About the Project

“What shapes a city?  What forces mold its neighborhoods, give rise to its industries and offices, give form to its shops and skyscrapers?  What determines where the streets will run, where the wealthy will build their mansions, where the poor will have their humble homes?  And why do these forces seem to shift over time, transforming one area, destroying another, holding yet another unchanged?”

–Thomas W. Hanchett, Sorting Out the New South City: Race, Class, and Urban Development in Charlotte (Chapel Hill: Univ. of North Carolina Press, 1998), p. 1


This opening passage from Tom Hanchett’s book on the historical geography of Charlotte, N.C., provided the impetus for “Charlotte 1911.”  Using push-pins and photocopies of city maps, Hanchett illustrated his thesis that by 1911 Charlotte had been “sorted out” by race and class into socially and racially homogeneous residential neighborhoods.  A generation before, downtown blocks around Trade and Tryon Streets were home to both white and black businesses and residents.  By 1911, city directory listings show, downtown dwellings had been replaced by commercial buildings.  Most downtown businesses were operated by whites.

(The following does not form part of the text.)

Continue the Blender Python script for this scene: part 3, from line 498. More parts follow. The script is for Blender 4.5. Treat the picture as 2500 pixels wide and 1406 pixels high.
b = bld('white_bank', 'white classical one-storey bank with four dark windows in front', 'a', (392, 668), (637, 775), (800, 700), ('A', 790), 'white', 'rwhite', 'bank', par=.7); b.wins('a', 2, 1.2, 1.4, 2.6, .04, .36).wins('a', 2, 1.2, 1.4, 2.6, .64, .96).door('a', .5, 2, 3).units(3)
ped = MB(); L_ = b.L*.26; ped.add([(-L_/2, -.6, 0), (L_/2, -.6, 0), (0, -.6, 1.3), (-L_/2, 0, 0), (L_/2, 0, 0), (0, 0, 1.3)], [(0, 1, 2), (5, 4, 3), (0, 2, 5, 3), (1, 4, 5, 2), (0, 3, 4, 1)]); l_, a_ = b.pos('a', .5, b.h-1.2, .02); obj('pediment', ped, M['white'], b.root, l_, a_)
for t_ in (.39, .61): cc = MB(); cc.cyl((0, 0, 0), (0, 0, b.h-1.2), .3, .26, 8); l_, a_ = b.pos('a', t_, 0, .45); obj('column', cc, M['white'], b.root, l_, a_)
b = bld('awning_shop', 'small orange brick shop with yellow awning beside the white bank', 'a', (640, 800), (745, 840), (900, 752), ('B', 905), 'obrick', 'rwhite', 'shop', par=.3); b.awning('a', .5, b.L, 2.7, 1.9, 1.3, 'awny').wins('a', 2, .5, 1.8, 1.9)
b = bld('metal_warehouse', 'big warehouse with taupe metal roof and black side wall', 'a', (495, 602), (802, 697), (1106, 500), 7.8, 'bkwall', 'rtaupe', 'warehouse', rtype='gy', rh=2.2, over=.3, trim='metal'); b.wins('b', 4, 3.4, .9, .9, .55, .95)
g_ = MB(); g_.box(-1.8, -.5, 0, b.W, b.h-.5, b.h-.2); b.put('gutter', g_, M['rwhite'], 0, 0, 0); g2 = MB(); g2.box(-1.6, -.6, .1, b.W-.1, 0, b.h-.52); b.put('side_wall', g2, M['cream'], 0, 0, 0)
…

“South Tryon Street from Square, Charlotte, N.C.” in Durwood Barbour Collection of North Carolina Postcards (P077), North Carolina Collection Photographic Archives, Wilson Library, UNC-Chapel Hill.

“Charlotte 1911” brings Hanchett’s innovative use of city directories and city maps as key historical documents into the digital age.  Four thousand business and residential listings from the 1911 Charlotte City Directory have been entered into a relational database. Each listing has been assigned longitude and latitude coordinates so that it can be displayed on both historical maps and contemporary satellite/map views of Charlotte.

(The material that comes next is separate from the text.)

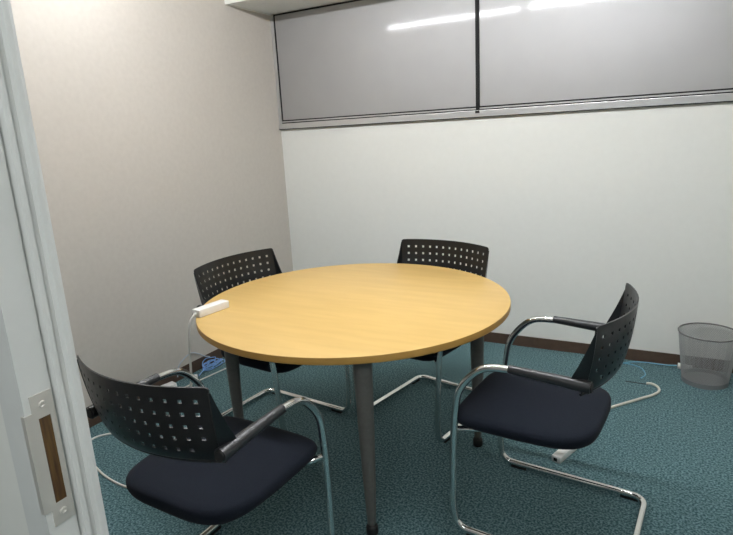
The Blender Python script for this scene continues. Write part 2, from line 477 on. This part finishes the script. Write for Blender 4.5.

“Charlotte 1911” repopulates Charlotte’s vibrant city center of a century ago and locates each resident and business in the built environment of that time.  Visually, Charlotte in 1911 is represented on more than 90 Sanborn Fire Insurance Map pages, which have been digitally “stitched” together to form a seamless map view of the city.  The maps show every built structure, road, and open space in what was then and now the city’s heart: the area now girdled by I-277.

“Charlotte 1911” is designed as a discovery tool.  Merging two contemporaneous records of the city at a key moment in its historical development (the city directory and Sanborn Map of 1911) allows us to see this city at that moment in a new way.  Zooming from a helicopter view down to a single neighborhood and then to a block within it reveals patterns, anomalies, and singularities.  The process of social and economic sorting—easily visible in Charlotte 1911—was to shape the city for the next century.

Origins of the Project

“Charlotte 1911” was designed as a pilot project to demonstrate the capabilities of “Main Street, Carolina” (MSC) as a platform for digital history.  Thomas Hanchett of the Levine Museum of the New South served as historical advisor for “Charlotte 1911.”  Research for the project was undertaken by UNC-Chapel Hill undergraduate students Joanne Yavorski, Charlotte Egerton, Kara Pearce, and Frank O’Hale, working with Natalie DeFilippo, Project Manager for MSC during the 2009-2010 academic year.

In 2016, the original data-set for “Charlotte 1911” was expanded and reconfigured to demonstrate the capabilities of Prospect. The project is managed by Digital Innovation Lab Associate and graduate student, Charlotte Fryar. Additional work on the data and household spotlights were contributed by undergraduates Taylor Marks and Dani Callahan.